John S. Baker, Jr.

Updated at: Jan. 1, 2011, 8:48 p.m.

John S. Baker, Jr., J.D. University of Michigan (1972), is the Dale E. Bennett Professor of Law at Louisiana State University Law Center where he teaches Constitutional Law, Criminal Law, Federal Courts, and Jurisprudence. Professor Baker has served as a law clerk in federal district court, an assistant district attorney in New Orleans, and as a consultant to the Justice Department, the U.S Senate Judiciary Subcommittee on Separation of Powers, and the Office of Planning in the White House. He served on an ABA Task Force which issued a report entitled The Federalization of Crime (1998). He has argued constitutional and criminal issues in various courts, including the U.S. Supreme Court. In addition to numerous articles, his writing includes the following books: The Intelligence Edge: How to Profit in the Information Age (with Friedman, Friedman and Chapman); Hall's Criminal Law: Cases and Materials (with Benson, Force and George; 5th ed.); An Introduction to the Law of the United States (ed. with Levasseur).

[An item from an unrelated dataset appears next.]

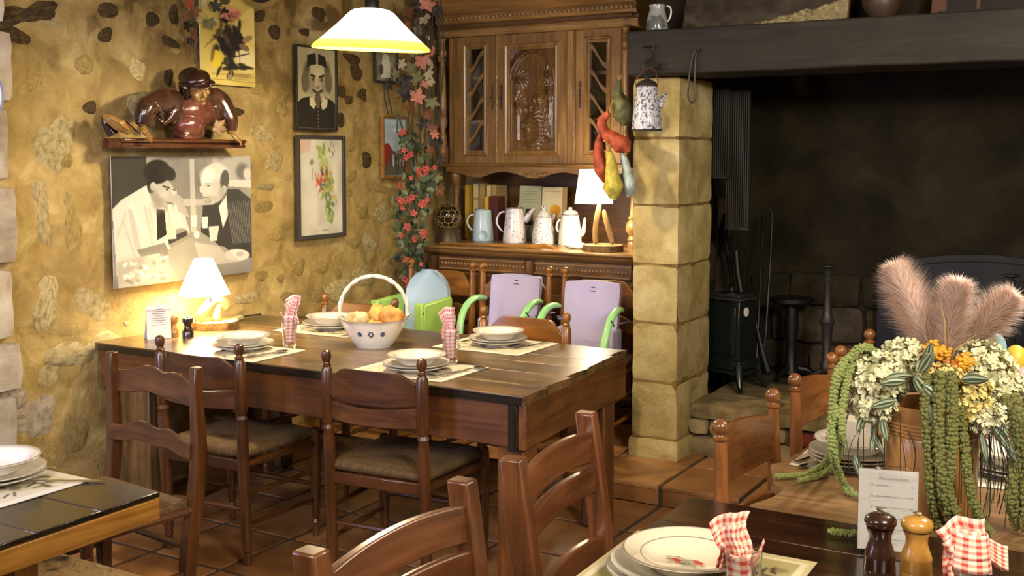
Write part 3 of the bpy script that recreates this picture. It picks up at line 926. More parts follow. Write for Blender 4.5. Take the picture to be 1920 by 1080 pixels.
# chair with waved slats at the left
t = thing('country_chair', 'dark country chair with waved slats between the left table and the long table', 'chair', (-3.065, 2.45, 0), PI - 0.12)
W, D = 0.49, 0.38
def wave(t_): 
    return 0.030 * (math.exp(-((t_ - 0.30) / 0.32) ** 2) + 0.75 * math.exp(-((t_ + 0.36) / 0.26) ** 2))
for s in (-1, 1):
    mb = MB(); secs = []
    for k in range(13):
        zz = 0.89 * k / 12
        y = -0.055 * (zz / 0.89) ** 2 + 0.018 * math.sin(zz * 8.5) - D / 2
        h = 0.017 + 0.006 * math.sin(min(1, zz / 0.8) * PI)
        secs.append([(-h, y - h, zz), (h, y - h, zz), (h * 1.1, y, zz), (h, y + h, zz), (-h, y + h, zz), (-h * 1.1, y, zz)])
    put('back_post', mb.sweep(secs), M['chair_z'], t, (s * W / 2, 0, 0), bevel=0.004)
    put('front_leg', MB().lathe([(0.013, 0), (0.018, 0.1), (0.02, 0.42), (0.012, 0.45)], n=12), M['chair_z'], t, (s * W / 2, D / 2, 0))
    put('seat_rail', MB().tube([(s * W / 2, -D / 2, 0.41), (s * W / 2, D / 2, 0.41)], 0.016, 8), M['chair_y'], t)
    put('stretcher', MB().tube([(s * W / 2, -D / 2, 0.2), (s * W / 2, D / 2, 0.2)], 0.011, 8), M['chair_y'], t)
for s in (-1, 1):
    put('seat_rail', MB().tube([(-W / 2, s * D / 2, 0.41), (W / 2, s * D / 2, 0.41)], 0.016, 8), M['chair_x'], t)
    put('stretcher', MB().tube([(-W / 2, s * D / 2, 0.28), (W / 2, s * D / 2, 0.28)], 0.011, 8), M['chair_x'], t)
put('back_slat', slat_mb(W - 0.02, lambda q: 0.745 + 0.6 * wave(q), lambda q: 0.825 + wave(q), 0.018, 0.02, -D / 2 - 0.05, 30), M['chair_x'], t, bevel=0.003)
put('back_slat', slat_mb(W - 0.02, lambda q: 0.575 + 0.6 * wave(q), lambda q: 0.632 + wave(q), 0.018, 0.02, -D / 2 - 0.02, 30), M['chair_x'], t, bevel=0.003)
put('seat', MB().box((0, 0, 0.43), (W, D, 0.035)), M['rush'], t, bevel=0.012)

# fur covered stool under the left table
t = thing('fur_covered_stool', 'low stool with a brown and cream cowhide seat under the left table', 'stool', (-2.56, 1.86, 0), 0)
for sx in (-1, 1):
    for sy in (-1, 1):
        put('leg', MB().box((sx * 0.2, sy * 0.15, 0.2), (0.035, 0.035, 0.4)), M['chair_z'], t, bevel=0.004)
m, nt, b = newmat('cowhide')
v = coords(nt); n = N(nt, 'ShaderNodeTexNoise', i_Scale=7.0, i_Detail=2.0); nt.links.new(v, n.inputs['Vector'])
r = ramp(nt, [(0.36, hexc('1c130c')), (0.46, hexc('b79a6c'))]); nt.links.new(n.outputs[0], r.inputs[0]); nt.links.new(r.outputs[0], b.inputs['Base Color'])
b.inputs['Roughness'].default_value = 0.9
M['hide'] = m
cu = MB().box((0, 0, 0.43), (0.49, 0.40, 0.05))
put('seat', cu, M['hide'], t, bevel=0.02)
hb = MB(); rh = random.Random(4)
for _ in range(5200):
    x, y = rh.uniform(-0.24, 0.24), rh.uniform(-0.195, 0.195)
    a = rh.uniform(-0.6, 0.6) - 0.5; L = rh.uniform(0.014, 0.026)
    d = Vector((math.cos(a) * L, math.sin(a) * L, rh.uniform(0.002, 0.01))); s_ = Vector((-d.y, d.x, 0)).normalized() * 0.0007
    p = Vector((x, y, 0.4545))
    hb.add([p - s_, p + s_, p + d], [(0, 1, 2)])
put('fur', hb, M['hide'], t, kind='stuff')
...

Professor Baker is director of the distance-learning project for the American Academy of Liberal Education, which is the only national (as opposed to regional) accreditation agency recognized by the U.S. Department of Education for undergraduate-degree programs. He is the academic liason from the LSU Law School to the Louisiana Board of Regents' Distance Learning Initiative.

Professor Baker has been involved in distance learning since teaching college-credit courses in 1990 on American Government, which were distributed live via satellite. He has been a consultant on the video-conferencing aspects of "Courtrooms of the Future." During the 1999-2000 academic year, he will teach a course in Constitutional Law to post-graduate law students at the University of Lyon III (France) which combines on-site, Internet, and video teaching.